Turner also found the movie’s musical component “fascinating” and went to composer Tim Williams‘ Toronto apartment to listen to some of the songs Clemens, 32, and Smith, 37, recorded together.
“He played some of the songs that he was working on and some of the tracks that she and Douglas recorded and how he was working them into and layering them into the music,” she recalls. “I’m not really interested in the technical aspects of it, but it is fascinating in terms of the performance, you know? He didn’t try and overdo it. It’s not over-polished. It’s not sophisticated, you know, and that’s true to the circumstances in the film.”

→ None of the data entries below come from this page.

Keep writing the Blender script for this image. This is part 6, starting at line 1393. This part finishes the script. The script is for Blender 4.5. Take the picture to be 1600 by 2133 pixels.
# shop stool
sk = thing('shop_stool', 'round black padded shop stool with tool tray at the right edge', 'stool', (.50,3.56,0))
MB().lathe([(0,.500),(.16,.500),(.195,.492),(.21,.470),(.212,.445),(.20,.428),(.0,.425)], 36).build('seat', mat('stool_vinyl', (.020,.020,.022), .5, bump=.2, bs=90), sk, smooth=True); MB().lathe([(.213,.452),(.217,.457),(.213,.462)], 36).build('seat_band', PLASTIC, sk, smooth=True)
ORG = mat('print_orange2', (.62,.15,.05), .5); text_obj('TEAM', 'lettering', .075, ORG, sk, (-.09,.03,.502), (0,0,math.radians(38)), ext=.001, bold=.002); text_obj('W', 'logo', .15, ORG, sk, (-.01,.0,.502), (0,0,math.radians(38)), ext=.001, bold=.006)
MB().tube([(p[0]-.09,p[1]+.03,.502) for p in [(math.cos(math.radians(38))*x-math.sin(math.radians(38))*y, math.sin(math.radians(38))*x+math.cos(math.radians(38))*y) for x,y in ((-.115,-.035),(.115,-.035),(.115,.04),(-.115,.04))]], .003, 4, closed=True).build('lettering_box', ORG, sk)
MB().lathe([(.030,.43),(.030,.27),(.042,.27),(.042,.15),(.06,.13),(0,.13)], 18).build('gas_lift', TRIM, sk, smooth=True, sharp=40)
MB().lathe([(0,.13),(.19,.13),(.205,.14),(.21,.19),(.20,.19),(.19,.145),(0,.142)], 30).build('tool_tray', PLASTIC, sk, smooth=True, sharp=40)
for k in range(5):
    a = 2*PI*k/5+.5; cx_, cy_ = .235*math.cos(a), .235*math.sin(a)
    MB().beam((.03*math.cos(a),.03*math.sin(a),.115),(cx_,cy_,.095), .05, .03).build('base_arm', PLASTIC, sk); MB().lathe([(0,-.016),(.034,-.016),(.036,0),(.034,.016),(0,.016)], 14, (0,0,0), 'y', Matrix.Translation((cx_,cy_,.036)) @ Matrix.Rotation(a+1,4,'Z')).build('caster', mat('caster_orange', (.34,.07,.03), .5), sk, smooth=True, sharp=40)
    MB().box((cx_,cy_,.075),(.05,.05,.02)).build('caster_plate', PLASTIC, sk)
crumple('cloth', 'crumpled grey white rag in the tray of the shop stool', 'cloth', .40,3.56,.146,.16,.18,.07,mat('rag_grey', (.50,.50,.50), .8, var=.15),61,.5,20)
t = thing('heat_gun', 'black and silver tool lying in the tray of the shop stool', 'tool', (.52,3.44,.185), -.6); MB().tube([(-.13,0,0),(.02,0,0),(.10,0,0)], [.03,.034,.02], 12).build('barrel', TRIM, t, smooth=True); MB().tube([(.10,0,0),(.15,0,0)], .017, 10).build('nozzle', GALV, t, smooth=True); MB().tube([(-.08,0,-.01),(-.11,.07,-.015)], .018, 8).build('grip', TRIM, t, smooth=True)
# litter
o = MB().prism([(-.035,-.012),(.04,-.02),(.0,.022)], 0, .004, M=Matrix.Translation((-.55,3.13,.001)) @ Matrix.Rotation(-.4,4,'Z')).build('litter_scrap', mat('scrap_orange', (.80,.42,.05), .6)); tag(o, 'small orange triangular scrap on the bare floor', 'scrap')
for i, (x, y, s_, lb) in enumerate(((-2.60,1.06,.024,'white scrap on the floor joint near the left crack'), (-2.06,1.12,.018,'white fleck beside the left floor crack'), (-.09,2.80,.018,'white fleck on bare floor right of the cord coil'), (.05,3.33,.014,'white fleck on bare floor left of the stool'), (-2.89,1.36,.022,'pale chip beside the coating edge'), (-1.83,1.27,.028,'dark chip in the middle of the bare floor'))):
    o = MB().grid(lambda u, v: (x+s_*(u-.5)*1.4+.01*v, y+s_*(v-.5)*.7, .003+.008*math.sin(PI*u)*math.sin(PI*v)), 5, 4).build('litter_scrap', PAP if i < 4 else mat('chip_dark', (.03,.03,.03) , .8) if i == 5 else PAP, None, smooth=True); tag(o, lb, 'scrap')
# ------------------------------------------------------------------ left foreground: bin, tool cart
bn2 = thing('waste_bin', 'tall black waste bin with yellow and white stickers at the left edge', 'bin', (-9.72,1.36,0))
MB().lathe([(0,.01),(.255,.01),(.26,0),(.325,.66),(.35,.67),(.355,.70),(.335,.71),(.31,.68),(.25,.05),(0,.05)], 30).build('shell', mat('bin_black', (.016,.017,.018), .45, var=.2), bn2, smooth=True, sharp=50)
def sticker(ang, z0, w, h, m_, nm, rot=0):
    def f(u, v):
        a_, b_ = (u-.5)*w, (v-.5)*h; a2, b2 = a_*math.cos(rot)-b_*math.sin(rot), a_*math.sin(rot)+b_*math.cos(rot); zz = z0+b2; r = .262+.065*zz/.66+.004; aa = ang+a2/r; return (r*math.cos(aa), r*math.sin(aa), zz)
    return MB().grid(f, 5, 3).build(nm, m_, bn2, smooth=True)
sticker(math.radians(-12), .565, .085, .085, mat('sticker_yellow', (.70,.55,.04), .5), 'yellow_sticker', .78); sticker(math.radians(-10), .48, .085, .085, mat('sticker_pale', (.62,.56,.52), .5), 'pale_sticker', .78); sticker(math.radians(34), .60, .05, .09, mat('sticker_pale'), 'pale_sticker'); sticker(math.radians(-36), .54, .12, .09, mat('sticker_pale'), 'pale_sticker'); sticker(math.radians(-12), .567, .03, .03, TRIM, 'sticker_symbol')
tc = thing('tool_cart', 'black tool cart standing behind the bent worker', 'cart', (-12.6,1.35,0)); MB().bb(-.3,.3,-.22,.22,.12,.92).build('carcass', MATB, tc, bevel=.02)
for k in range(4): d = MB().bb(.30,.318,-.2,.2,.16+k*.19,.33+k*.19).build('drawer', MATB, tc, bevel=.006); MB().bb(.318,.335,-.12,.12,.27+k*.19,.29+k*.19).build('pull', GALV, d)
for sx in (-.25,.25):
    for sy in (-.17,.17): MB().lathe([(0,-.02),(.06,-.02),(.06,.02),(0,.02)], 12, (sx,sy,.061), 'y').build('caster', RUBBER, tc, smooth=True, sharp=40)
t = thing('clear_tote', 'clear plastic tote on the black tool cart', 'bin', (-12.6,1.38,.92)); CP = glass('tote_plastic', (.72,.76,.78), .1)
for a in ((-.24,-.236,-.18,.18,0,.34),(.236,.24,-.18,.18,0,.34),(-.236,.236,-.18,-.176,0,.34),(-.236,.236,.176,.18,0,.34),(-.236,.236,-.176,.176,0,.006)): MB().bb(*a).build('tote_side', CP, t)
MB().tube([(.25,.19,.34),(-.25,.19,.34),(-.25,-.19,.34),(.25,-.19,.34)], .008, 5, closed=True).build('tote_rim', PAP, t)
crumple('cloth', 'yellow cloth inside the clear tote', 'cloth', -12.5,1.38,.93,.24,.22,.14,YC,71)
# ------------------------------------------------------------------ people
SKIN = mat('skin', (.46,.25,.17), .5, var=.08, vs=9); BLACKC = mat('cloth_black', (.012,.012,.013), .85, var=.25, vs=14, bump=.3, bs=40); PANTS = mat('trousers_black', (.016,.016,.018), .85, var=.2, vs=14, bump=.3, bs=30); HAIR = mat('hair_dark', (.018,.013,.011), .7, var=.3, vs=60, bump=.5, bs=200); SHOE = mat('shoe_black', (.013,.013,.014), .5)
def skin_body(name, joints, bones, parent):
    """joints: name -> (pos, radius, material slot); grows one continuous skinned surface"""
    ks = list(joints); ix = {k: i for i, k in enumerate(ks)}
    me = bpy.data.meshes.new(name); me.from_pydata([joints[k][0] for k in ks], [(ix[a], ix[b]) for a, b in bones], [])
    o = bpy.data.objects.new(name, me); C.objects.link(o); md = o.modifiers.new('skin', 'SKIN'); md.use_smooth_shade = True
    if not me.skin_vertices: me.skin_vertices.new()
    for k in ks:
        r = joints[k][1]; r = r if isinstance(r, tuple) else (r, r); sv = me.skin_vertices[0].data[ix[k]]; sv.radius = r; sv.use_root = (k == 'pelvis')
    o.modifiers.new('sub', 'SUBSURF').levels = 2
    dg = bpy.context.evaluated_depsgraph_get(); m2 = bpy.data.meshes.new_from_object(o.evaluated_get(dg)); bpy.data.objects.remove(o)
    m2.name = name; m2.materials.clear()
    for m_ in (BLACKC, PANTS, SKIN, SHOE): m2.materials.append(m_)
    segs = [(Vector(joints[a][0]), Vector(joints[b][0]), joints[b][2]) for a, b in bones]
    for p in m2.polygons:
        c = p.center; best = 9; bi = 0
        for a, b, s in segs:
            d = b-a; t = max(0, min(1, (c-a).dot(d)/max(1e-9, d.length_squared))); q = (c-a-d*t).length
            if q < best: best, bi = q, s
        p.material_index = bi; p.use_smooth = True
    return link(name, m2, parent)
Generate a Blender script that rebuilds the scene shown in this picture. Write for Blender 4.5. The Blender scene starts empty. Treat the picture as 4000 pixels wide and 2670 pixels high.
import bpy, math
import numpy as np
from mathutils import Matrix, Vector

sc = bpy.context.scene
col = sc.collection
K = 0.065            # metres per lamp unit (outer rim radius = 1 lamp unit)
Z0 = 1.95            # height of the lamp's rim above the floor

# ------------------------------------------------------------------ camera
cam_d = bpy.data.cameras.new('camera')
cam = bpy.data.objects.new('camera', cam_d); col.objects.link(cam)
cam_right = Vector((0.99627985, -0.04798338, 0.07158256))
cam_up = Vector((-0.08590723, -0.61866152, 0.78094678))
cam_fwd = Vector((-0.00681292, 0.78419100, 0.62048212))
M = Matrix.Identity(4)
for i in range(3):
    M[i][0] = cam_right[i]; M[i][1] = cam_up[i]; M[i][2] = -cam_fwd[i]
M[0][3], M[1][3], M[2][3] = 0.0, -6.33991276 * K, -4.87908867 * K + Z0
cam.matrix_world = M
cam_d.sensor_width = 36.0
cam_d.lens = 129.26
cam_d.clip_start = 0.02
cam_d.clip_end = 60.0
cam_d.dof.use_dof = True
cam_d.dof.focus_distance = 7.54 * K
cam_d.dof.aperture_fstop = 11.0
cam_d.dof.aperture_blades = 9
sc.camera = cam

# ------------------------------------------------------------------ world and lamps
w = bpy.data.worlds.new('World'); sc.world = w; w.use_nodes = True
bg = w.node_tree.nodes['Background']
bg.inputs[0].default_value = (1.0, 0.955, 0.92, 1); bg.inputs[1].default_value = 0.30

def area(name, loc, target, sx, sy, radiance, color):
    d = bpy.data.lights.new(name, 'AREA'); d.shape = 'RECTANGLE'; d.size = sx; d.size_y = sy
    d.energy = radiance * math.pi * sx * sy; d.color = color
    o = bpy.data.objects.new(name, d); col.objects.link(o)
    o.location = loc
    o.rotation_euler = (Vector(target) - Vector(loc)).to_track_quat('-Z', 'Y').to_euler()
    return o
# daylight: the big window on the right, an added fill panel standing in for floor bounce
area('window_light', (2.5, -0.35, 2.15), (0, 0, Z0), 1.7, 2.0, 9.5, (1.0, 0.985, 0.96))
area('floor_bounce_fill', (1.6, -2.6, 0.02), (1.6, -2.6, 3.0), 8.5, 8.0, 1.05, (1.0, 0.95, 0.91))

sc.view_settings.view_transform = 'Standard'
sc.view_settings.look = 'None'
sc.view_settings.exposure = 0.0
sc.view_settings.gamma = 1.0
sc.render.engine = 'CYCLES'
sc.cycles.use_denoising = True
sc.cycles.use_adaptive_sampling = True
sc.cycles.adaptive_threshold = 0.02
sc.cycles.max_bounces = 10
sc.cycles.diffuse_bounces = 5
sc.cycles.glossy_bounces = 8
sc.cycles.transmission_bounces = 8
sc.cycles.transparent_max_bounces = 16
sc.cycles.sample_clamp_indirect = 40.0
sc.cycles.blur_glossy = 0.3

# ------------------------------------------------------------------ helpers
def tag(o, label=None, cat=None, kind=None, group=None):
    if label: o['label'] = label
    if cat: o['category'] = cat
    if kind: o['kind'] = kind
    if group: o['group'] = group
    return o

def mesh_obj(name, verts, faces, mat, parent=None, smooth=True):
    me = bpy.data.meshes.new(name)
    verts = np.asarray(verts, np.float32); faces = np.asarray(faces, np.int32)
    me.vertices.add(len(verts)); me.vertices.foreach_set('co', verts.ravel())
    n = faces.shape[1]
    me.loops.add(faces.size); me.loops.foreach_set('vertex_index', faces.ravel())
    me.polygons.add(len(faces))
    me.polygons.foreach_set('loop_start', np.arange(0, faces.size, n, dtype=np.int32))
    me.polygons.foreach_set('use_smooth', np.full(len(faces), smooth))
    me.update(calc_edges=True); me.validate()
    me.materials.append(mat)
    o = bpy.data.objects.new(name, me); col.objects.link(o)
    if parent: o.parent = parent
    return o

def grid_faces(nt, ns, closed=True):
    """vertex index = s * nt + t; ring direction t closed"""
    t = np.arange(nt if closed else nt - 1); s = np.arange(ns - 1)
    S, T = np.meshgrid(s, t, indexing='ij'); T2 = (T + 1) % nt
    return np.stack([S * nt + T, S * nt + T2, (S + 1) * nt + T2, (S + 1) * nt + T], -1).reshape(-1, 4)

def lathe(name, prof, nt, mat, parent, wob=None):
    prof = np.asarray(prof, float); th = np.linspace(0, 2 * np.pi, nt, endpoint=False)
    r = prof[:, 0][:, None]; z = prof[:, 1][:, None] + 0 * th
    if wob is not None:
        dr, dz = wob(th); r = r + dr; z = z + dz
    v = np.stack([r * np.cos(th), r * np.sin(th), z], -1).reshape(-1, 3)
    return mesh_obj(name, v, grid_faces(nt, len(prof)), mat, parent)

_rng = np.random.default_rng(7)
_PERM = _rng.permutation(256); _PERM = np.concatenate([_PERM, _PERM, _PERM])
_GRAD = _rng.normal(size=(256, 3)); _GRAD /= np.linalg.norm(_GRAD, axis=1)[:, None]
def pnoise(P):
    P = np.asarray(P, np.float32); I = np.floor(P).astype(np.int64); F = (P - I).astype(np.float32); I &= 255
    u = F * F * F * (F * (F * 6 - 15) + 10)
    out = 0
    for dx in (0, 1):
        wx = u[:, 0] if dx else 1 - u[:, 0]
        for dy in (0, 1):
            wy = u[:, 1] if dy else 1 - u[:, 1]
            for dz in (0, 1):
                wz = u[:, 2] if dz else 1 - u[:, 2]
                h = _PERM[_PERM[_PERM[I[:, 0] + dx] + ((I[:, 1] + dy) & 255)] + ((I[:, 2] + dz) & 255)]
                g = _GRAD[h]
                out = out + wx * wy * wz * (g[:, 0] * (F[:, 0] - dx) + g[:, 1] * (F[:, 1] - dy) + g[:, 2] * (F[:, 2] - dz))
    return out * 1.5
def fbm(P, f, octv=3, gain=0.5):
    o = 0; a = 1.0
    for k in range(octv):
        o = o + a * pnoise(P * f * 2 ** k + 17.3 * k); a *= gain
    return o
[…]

The Swearing Jar debuted at the Toronto Film Festival earlier this month. The Tony-nominated singer can next be seen in The Estate and the TV miniseries The White House Plumbers as she continues to teach at the University of Virginia.
“Something I love to do, and I’ve been doing it, but I’m gonna do a lot more. I’m gonna teach. I’m gonna be working on and off one week a month at the University of Virginia, working with the graduate acting students. I love it. It’s something I’m very passionate about,” Turner says. “I’ve been doing this 45 years. I want to pass on the ethics. I want to pass on the responsibility. I mean, I literally was standing in line to vote some years ago reading my New York Times. And these two women were talking about who they were going to vote for. And one of them said, ‘Well, Kathleen Turner wrote that she really liked this guy. So I guess I will.’ And I went, ‘Oh hell. No, no, no, no.’ I mean, this cannot be my responsibility that when I say I believe in [something] that people are gonna vote because of me? This was frightening. Really, truly frightening. And made me think a lot. So you get to a certain level of fame, you’re carrying a hell of a lot more than simply the job you’ve done in your work. And you gotta be aware of it. You gotta handle it.”
The Swearing Jar opened in limited release on September 23.